Have I now proved beyond a reasonable doubt that my brain really *is* full of random facts and information?

Also, I never had a desire to act. Ever.

But I have danced in public (10 years of dance lessons as a kid, and I am still the second biggest klutz on the planet) and sung and played a musical instrument in public.

Now being a radio announcer? That would be fun.

Nathan said...

You want random facts, I'll give you random facts. What are the only three cities in America larger than Jacksonville, Fl (in sq. miles)?

Juneau, Anchorage and Sitka Alaska.

(I only know this because when Jacksonville consolidated the surrounding county in the early 70's it held the title until those rats in Alaska started doing the same thing and eclipsed us.)

Random Michelle K said...

Yeah, but I had a *tangential* random fact.

And tangential is a math term. :)

Jeff Hentosz said...

Nathan: Thanks, but was it funny?

Shawn, by way of Janiece: The only thing missing from the list is "Two cheeseburgers, a large chicken nuggets, super-size fries and a large shake."

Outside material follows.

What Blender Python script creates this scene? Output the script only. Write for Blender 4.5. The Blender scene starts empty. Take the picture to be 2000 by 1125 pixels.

Michelle: I thought "tangential" was a word to describe how little, easily peelable citrus fruits taste.

MWT said...

Mmmmm... tangerinial...

Today I've got a burger from Checkers (aka Rally's in other parts), and potato cakes and a Jamocha shake from Arby's. This is to make up for the fact that last night when I had a hankerin' for a burger I went to the diner across the street and theirs turned out to be kind of crappy. In fact the whole diner has gone crappy - all of their food, the service has gotten much ruder, etc. One of these days I'll learn to go the extra couple blocks to one of the late-night fast food places instead.

How's that for a tangential kind of tangent? :D

Oh, and please click on the hatchlings on my blog. Two of them (the two under "needy strays") are on the verge of death. o.O

Anonymous said...

Hey, I have a budding thespian under my roof who is an 18 year old male. He's got the full diva complex too, narcissistic as all heck.

I will say, that from my experience, the 18 year old male brain is preferable to the 15 year old male brain... the thinking is marginally more sophisticated and the tesosterone-induced mood swings have slowed way down.

He wants to be a professional too, and is majoring in drama and music in college. (I'd cut him off financially on tuition if I didn't strongly believe that at least some college degree is better than no college degree.)

The odds of him making it in any professional setting are slim, and I tend to be free with my reality checks about average salary and work expectations, but it's not my place to smother his dreams.

Steve Buchheit said...

Did the thespian thing as a younger kid, but then went into the band. My 12-20 year old brain said it was an easier and better way to pick up chicks playing trumpet, euphonium, tuba, and rhythm guitar. Strangely enough, the best way turned out be playing a Chipmunk singing the Beatles (I was George Harrison) in a lip-synch contest while strumming a tennis racquet, with shoes duct-taped to my knees.

Excellent story. So the next time I'm in a meeting and my butt goes numb from the chair and boredom, I can always think, "Hey, it's better than being in front of hundreds of people with a pin in my ass watching my love interest snogg my former friend all while I have to pretend I don't notice." That'll cheer me up.

vince said...

I have acted on and off unprofessionally (meaning no pay) since high school. I enjoy it and some people have remarked that I am semi-good.

Michelle K - being a radio announcer IS fun. Not immensely profitable, but fun.

And finally, there are no poisonous snakes in Maine.

Nathan said...

And the official State Snack Food of Utah is Jell-O. (which is kind of interesting since I don't think they make the stuff there.)

Nathan said...

Apparently, Yes.

Is it Kosher and Pareve?

"JELL-O Brand gelatin is certified as Kosher by a recognized orthodox Rabbi as per enclosed RESPONSUM. In addition to being Kosher, Jell-O is also Pareve, and can be eaten with either a meat meal or a dairy meal."

They included a sheet with a copy of "The Halachic Basis of our Kashruth Certification of Atlantic Gelatin and the General Foods Products containing this Gelatin" by Rabbi Yehuda Gershuni & Rabbi David Telsner. The upshot is that since the collagen has been taken apart by the chemical digestion and a new substance has been produced it meets the specifications of the Orthodox Dietary Laws and is Kosher and Pareve.

John the Scientist said...

Wow, so pigs and horses can be Kosher? Who knew?

Nathan said...

According to the article I looked out the FDA doesn't consider Gelatin a meat product because its been so completely chemically altered. What do I know? Seems a little strange to me too.